Act III is the Great Vigil of Easter, but before this evening service begins a small morning service called Holy Saturday is administered. Holy Saturday is a service asking us to simply slow down and take all of what has happened and is happening into consideration before we participate in the Vigil. The evening Vigil is a long, but a powerful liturgy in 4 parts: 1. There is the Service of Light. 2. The Service of Lessons. 3. Christian Initiation (a.k.a. Holy Baptism). 4. The Holy Eucharist with the administration of Easter Communion. I won’t go into detail about this service, but it is one not to miss. To me, the Vigil captures everything that is good, holy and beautiful about Christianity and Christ’s one, holy, catholic and apostolic Church. If you are curious about any of these services, I invite you to read them before hand. They can all be found in the Book of Common Prayer. The Palm Sunday liturgy begins on page 270. A link can be found here.

This is a small introduction to the ceremony, liturgy, drama, and pageantry of Holy Week. It is truly a gift of the Church, but words and descriptions of the services do not do it justice. To truly get a feel for its beauty, you have to participate in it for yourself, and let each day help to mold and make you into who God already knows you to be. May Holy Week remind us all of the mystery of Christ and His Church, and that there is still mystery wrapped up in the world around us.

Remember Holy Week

Holy Week is upon us. It is the most sacred time of the church year; one filled with great anticipation, hope, and longing. If the Season of Lent has been a time of reflection, reconciliation, and remembering, Holy Week helps build upon these, and asks us to continue remembering in specific ways.

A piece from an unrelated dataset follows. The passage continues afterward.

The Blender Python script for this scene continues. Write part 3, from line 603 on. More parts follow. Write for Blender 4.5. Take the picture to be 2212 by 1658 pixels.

On Maundy Thursday, we remember how Jesus instituted Holy Communion with bread, wine, and the washing of his disciples’ feet. On Holy Friday, we remember the system of violence that killed a man of peace. On Holy Saturday, we remember our grief as we recall life’s transitions from old places to completely new ones. At the Great Vigil of Easter on Saturday night, we remember our baptism, our hope, and the joy of resurrection. The Church remembers all these acts during these most holy times. The challenge of Holy Week is to do your own remembering. To remember the least of these among us, and within our midst, as well as to remember God’s love through our hands, hearts, and minds full of God’s grace and mercy. This week remember alongside the Church, and in doing so, we can leave this place, go among the weak, weary, and torn of the world…and remember them.